Teen Chefs: Life Lessons from the Kitchen

Kyle Rhoads can create fine seafood dishes, and lead people. He can envision himself doing both, at his own restaurant by the sea.

Joaquin Rocha knows his way around the butcher’s block, and loves cooking and culture. He dreams of combining the two, as proprietor of his own Mexican restaurant.

Justin Ard, a Louisiana native with a penchant for dishing up Cajun seafood, enjoys catering, especially when diners return for a second helping.

And Diana Cubas, originally from Peru, is a wonder at all things chocolate, and dreams of opening her own bakery.

All four students are rising seniors at Cary High School, taking part in the ProStart program, a two-year culinary career-building course supported by the National Restaurant Association Educational Foundation in partnership with the state restaurant association.

“This is not like any other class,” said Rocha. “It’s real life experience.”

Exactly.

ProStart students blend discovery and hands-on experience with a pinch of passion, to prepare for a booming career field.

In North Carolina, restaurants will generate $14.1 billion in sales this year, and the industry employs almost 400,000 people, reports the National Restaurant Association.

Nationally, nearly half of all food dollars is spent at restaurants, with employment projected at 15 million people by 2019.

Tracie Dunlap teaches ProStart classes at Cary High; she’s National Board Certified and holds a Secondary Foodservice Educator Certificate. Dunlap stirs her own restaurant background into the coursework for culinary, baking and pastry arts, and hotel and restaurant management.

The curriculum covers the industry from kitchen to table, including knife skills, customer service, restaurant management, and of course, meal preparation.

Dunlap put her students’ cooking skills to the test earlier this year, when Rhoads, Rocha, Ard and Cubas competed against eight other North Carolina teams in the Carolinas ProStart Student Invitational, held in Myrtle Beach.

First, Dunlap supervised timed, no-recipe class projects and after-school practices.

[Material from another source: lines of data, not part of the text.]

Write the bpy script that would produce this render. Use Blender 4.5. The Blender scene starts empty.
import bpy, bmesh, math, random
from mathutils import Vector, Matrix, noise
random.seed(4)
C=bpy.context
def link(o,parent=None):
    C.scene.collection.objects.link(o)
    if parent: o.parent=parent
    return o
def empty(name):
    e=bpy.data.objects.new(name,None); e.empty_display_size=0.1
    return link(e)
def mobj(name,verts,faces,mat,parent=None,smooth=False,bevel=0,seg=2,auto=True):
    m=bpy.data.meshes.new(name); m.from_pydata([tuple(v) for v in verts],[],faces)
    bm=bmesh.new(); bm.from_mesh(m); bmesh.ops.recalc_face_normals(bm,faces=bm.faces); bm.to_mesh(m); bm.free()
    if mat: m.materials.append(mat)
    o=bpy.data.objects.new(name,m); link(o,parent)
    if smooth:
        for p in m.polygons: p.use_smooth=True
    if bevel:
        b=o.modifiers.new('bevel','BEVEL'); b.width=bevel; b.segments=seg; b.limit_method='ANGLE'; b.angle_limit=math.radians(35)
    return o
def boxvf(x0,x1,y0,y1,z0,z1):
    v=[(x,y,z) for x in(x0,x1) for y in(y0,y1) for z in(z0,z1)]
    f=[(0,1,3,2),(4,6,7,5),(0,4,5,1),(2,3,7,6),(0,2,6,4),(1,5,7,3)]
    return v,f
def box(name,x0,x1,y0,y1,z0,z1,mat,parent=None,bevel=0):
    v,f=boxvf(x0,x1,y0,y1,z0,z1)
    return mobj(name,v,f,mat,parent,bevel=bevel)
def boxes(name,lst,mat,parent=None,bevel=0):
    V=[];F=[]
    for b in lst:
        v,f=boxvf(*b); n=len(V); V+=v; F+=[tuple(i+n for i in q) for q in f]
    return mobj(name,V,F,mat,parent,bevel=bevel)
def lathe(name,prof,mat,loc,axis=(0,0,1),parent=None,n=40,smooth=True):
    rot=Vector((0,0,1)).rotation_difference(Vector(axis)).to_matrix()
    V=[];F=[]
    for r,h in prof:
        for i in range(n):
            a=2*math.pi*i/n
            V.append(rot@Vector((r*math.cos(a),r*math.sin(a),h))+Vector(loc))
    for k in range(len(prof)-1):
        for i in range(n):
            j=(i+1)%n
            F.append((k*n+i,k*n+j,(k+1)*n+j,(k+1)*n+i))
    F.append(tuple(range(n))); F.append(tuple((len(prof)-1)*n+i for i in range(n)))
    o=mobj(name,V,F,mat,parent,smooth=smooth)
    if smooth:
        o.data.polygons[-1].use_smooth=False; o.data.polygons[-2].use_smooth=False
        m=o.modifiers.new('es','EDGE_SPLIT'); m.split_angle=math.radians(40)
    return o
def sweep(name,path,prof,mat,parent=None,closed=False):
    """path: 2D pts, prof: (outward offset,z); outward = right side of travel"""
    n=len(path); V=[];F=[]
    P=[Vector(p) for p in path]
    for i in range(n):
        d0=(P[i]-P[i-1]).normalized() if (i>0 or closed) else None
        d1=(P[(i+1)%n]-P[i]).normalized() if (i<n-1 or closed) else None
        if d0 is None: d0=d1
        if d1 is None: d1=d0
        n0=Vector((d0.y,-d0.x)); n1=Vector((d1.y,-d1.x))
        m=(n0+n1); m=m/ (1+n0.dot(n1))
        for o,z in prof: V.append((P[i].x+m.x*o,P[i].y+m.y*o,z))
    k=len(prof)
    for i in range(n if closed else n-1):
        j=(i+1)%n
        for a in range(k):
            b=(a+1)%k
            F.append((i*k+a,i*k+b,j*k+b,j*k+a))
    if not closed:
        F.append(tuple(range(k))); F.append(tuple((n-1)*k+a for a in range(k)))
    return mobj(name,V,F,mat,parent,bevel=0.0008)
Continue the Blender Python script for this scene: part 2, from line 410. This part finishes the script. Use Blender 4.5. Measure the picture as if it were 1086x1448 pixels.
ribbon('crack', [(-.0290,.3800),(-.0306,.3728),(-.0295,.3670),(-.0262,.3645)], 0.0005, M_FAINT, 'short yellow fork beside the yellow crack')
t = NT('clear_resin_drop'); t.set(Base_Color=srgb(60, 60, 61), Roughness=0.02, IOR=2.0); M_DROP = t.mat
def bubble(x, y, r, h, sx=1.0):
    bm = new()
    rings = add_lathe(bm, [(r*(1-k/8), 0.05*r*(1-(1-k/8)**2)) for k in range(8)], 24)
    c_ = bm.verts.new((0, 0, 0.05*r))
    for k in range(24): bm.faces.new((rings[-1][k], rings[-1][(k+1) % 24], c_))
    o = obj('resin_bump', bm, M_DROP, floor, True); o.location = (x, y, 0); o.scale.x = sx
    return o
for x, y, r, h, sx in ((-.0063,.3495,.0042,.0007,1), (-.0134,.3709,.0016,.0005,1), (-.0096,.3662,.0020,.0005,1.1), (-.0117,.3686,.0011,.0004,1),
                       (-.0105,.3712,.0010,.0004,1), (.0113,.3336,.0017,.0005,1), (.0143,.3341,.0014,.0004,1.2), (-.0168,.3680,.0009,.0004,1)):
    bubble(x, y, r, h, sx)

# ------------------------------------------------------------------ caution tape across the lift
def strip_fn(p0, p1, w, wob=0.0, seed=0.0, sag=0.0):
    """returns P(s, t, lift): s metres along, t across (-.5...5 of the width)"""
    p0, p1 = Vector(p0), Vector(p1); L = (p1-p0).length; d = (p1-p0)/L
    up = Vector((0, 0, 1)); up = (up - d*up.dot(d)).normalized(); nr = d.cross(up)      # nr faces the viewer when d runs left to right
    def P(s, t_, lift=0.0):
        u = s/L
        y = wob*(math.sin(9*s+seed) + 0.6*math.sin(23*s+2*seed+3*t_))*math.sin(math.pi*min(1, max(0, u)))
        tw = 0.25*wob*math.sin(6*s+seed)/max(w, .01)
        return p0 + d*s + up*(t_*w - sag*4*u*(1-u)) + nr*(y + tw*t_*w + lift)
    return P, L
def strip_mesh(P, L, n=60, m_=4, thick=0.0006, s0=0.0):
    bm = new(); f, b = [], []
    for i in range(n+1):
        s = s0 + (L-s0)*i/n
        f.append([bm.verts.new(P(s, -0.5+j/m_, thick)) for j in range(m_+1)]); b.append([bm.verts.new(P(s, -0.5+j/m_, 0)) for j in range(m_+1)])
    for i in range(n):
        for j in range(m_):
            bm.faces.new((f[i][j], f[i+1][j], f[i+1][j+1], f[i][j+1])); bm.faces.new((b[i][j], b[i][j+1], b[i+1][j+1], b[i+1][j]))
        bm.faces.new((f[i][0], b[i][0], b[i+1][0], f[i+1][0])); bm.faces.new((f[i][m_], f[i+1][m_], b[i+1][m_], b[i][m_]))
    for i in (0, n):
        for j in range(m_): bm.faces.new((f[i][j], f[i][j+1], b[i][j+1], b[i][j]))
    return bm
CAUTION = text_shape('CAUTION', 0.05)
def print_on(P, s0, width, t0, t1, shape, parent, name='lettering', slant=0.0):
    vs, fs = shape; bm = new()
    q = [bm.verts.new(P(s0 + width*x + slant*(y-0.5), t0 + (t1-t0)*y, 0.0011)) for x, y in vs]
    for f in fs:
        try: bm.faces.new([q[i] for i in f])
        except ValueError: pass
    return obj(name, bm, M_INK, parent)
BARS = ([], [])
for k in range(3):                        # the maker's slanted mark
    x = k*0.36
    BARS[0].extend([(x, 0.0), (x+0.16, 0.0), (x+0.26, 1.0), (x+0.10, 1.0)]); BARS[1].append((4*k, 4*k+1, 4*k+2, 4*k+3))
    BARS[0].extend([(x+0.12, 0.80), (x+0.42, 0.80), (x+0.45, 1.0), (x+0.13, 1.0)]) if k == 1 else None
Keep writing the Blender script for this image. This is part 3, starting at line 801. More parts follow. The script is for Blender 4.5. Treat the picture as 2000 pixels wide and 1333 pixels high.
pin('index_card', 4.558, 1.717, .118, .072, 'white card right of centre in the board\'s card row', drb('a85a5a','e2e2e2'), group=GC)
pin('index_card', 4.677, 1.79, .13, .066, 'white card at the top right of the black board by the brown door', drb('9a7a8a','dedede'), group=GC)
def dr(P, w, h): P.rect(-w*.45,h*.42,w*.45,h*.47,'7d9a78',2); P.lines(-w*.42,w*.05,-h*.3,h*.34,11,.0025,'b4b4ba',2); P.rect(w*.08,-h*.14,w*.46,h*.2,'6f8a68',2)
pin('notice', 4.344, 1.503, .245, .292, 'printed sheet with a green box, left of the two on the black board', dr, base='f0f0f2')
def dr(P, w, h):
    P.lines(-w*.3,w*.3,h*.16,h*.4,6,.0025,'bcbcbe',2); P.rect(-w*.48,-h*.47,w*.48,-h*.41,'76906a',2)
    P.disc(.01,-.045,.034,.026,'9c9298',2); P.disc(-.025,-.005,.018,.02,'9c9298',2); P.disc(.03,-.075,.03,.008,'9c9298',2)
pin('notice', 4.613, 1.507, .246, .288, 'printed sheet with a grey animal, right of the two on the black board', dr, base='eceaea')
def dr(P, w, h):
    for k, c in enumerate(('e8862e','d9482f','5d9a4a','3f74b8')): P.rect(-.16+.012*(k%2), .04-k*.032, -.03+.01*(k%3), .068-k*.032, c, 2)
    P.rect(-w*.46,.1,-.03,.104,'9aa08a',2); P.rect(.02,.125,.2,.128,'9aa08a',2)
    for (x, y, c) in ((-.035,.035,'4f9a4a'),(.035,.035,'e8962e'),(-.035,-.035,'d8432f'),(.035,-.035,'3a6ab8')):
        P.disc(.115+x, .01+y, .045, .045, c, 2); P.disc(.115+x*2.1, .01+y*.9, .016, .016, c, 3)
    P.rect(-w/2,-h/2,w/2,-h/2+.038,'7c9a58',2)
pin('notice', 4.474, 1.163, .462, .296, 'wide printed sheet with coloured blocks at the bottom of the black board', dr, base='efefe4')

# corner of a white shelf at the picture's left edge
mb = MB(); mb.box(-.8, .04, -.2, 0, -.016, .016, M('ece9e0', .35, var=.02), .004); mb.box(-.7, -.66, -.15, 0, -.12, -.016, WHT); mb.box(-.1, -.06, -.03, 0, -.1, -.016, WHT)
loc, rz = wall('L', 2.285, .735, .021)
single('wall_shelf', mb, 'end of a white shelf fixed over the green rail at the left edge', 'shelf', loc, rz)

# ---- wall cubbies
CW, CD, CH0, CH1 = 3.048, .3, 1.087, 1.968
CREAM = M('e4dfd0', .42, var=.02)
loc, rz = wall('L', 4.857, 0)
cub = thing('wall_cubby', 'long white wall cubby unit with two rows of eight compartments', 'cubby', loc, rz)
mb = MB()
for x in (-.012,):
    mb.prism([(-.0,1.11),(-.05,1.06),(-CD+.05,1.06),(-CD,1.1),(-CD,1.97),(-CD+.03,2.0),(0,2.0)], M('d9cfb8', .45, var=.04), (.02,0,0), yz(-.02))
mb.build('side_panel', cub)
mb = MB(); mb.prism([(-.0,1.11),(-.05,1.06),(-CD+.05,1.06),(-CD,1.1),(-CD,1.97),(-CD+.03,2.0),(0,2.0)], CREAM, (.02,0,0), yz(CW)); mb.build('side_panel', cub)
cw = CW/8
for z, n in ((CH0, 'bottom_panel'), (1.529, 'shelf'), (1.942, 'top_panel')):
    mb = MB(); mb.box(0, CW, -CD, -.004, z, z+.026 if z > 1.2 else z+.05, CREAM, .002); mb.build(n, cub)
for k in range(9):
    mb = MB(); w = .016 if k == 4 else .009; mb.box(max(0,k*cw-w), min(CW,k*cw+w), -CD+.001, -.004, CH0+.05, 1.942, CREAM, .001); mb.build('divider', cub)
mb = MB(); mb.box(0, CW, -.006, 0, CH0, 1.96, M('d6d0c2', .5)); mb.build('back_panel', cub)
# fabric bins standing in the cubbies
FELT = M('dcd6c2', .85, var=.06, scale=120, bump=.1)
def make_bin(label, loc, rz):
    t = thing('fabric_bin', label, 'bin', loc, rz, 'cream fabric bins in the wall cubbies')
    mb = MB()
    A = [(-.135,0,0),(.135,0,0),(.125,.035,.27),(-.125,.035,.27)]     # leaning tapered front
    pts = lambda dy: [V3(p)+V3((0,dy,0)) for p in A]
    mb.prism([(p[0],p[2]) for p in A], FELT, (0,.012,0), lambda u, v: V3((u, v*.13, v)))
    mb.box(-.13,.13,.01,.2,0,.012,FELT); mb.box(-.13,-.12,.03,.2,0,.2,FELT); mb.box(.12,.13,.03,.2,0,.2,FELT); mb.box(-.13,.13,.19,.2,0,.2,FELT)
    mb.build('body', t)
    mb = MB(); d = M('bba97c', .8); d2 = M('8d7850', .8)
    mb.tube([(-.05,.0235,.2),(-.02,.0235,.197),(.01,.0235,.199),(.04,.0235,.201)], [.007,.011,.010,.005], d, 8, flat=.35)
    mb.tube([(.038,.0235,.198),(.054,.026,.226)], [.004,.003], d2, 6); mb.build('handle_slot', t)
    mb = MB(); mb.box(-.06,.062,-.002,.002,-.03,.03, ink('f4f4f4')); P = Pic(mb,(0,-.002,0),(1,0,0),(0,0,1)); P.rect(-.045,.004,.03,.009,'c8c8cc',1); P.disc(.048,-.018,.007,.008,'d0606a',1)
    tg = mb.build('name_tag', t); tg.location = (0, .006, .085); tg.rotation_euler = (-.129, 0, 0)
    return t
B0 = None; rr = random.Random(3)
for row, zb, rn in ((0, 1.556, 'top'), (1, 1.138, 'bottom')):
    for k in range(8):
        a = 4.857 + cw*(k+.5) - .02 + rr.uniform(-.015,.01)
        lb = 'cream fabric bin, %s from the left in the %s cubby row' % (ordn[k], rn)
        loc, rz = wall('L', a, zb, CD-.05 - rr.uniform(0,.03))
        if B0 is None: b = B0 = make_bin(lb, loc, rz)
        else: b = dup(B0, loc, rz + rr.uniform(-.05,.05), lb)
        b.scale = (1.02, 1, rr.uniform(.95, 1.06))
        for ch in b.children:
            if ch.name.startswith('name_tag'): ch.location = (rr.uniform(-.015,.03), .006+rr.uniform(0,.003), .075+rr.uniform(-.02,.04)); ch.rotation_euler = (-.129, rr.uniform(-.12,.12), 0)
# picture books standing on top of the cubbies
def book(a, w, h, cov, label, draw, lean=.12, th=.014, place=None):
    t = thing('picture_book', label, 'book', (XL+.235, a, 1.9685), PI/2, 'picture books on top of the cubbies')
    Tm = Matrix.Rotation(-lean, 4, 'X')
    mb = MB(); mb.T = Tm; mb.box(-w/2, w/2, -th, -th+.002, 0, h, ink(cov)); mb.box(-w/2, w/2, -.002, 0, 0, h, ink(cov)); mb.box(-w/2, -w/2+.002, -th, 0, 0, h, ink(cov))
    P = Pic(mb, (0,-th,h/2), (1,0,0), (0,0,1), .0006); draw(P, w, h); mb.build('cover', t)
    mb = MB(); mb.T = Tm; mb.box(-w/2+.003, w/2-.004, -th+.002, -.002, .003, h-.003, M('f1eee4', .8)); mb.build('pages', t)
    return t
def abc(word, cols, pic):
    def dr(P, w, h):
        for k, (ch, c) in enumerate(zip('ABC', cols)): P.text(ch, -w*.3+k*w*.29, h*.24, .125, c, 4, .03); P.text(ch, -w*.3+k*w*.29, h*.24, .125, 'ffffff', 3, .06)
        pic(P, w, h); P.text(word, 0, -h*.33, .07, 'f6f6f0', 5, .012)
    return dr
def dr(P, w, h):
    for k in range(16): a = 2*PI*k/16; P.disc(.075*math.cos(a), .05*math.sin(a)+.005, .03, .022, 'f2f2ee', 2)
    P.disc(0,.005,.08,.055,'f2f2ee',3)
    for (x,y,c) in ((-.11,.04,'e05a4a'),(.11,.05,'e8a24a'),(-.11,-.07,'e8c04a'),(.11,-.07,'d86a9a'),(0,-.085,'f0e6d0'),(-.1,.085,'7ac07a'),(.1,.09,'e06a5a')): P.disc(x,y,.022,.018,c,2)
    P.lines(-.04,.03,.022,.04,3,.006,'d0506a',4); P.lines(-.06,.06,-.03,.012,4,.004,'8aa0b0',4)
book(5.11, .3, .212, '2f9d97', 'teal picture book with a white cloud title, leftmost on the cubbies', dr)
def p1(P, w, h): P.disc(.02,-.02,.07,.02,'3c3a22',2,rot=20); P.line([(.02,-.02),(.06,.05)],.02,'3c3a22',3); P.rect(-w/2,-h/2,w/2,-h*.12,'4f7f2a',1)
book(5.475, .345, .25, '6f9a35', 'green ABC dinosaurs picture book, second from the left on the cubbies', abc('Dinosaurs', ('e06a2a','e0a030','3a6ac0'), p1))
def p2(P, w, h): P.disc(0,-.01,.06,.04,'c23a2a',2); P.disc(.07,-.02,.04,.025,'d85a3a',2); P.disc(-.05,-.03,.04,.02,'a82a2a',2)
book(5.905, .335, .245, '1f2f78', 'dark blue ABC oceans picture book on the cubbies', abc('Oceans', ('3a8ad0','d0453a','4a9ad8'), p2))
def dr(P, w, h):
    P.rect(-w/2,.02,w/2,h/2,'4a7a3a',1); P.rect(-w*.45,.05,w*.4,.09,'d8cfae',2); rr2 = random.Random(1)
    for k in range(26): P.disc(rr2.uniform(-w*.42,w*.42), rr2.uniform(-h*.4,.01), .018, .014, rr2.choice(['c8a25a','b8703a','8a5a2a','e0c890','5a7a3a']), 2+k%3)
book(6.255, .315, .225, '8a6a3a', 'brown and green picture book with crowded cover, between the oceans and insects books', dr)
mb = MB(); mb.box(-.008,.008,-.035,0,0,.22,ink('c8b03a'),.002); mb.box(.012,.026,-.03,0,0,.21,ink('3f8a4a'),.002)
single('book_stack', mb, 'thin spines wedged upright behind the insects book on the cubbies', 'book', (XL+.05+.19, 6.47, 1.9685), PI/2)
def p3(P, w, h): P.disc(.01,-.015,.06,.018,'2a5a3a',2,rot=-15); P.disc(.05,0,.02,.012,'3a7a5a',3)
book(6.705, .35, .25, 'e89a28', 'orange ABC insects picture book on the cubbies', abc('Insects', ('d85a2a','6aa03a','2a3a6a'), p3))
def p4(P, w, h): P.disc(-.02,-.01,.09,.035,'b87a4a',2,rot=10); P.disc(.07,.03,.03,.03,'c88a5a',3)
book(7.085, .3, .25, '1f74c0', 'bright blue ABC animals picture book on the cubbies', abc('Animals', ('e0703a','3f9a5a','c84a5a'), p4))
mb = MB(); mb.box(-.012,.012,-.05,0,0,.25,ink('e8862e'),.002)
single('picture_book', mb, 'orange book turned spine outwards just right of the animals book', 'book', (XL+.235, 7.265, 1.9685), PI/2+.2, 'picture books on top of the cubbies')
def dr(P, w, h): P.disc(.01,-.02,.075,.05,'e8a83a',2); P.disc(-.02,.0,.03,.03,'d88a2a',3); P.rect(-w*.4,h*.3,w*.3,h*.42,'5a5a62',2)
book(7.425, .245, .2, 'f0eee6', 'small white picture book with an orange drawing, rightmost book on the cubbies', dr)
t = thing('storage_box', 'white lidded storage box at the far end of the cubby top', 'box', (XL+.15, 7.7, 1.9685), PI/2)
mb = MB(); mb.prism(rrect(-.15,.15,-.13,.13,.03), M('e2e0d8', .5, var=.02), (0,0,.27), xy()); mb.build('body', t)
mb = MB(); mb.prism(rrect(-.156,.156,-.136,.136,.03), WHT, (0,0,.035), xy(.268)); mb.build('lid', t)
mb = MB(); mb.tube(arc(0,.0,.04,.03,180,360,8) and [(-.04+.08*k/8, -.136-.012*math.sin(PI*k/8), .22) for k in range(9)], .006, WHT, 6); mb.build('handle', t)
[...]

Students also got pointers from Ryan Pilz, managing partner of Ruckus Pizza in Cary.

Their Culinary Cup competition time was 7:45 a.m., with one hour to prepare a three-course meal, using only two butane burners and a budget of $75. No electricity, no running water or refrigeration — and no coaching from Dunlap.

“Tweak and make changes, tweak and make changes. The day before the competition we were still making changes!” Dunlap said.

She watched the one-hour timer count down, as her students prepared shrimp and apple-smoked bacon over couscous cakes with a spinach side, and a dessert of strawberry and buffalo mozzarella with mint pesto and balsamic drizzle, all while being critiqued by a panel of certified chefs.

“I was a wreck, but they performed spot on,” Dunlap said. “They were amazing!”

“I wasn’t nervous, just tense because we had been working on it for so long and it was ‘that’ moment,” Rhoads said.

“They watched our finger work, cutting skills, sanitizing … we had to be perfect,” Rocha said. “It was the best experience ever, and it was really exciting to represent Wake County.”

In the end, the Cary High team won third place statewide in the culinary competition, and Cubas won Best Chicken Fabrication among North and South Carolina teams.

The win earned team members more than $50,000 in scholarships to culinary schools such as Johnson and Wales, New England Culinary Institute and Le Cordon Bleu.

“It’s quite an accomplishment,” Dunlap said. “It was a great experience, and we look forward to next year.”

Back at Cary High, ProStart students cater events such as Tea Time for Teachers, and the Green Tie Gala with the school’s Fine Arts department. They choose and scale menus to the crowds, then prepare the foods in class.

“We try to get as much real-life experience as possible,” Dunlap said. “And I try to bring my passion to it, sharing my restaurant stories and incorporating what I’ve done and seen to bring the kids on board.

“I’ve seen them grow in their skills and change as people. They are all awesome.”

Students who complete the program and a 400-hour restaurant internship earn the ProStart National Certificate of Achievement, offering culinary school credit.

In the relatively new program at Cary High, two students earned certification last year, and five are currently working toward it. Sanderson High in Raleigh is the only other Wake County school offering ProStart.

Cubas says the program has shown her new ways to approach learning.

“I love cooking. I feel like I was born to do this,” she said. “It gives me hope for my future.”

“This course has taught me the importance of the restaurant industry; I’d never thought about its impact on society before,” Rhoads said.

“We’re learning a lot about the business side, how to run a restaurant and how to act when you’re in one, serving customers,” Ard added. “It’s taught me to be able to cooperate and communicate with people.”

Cooking, Rocha says, is a lot like life.

“In a recipe you have to put in certain things to get it just right. Life is a puzzle, too — even if you’re not sure what you have, when you’re finished, it’s a work of art.”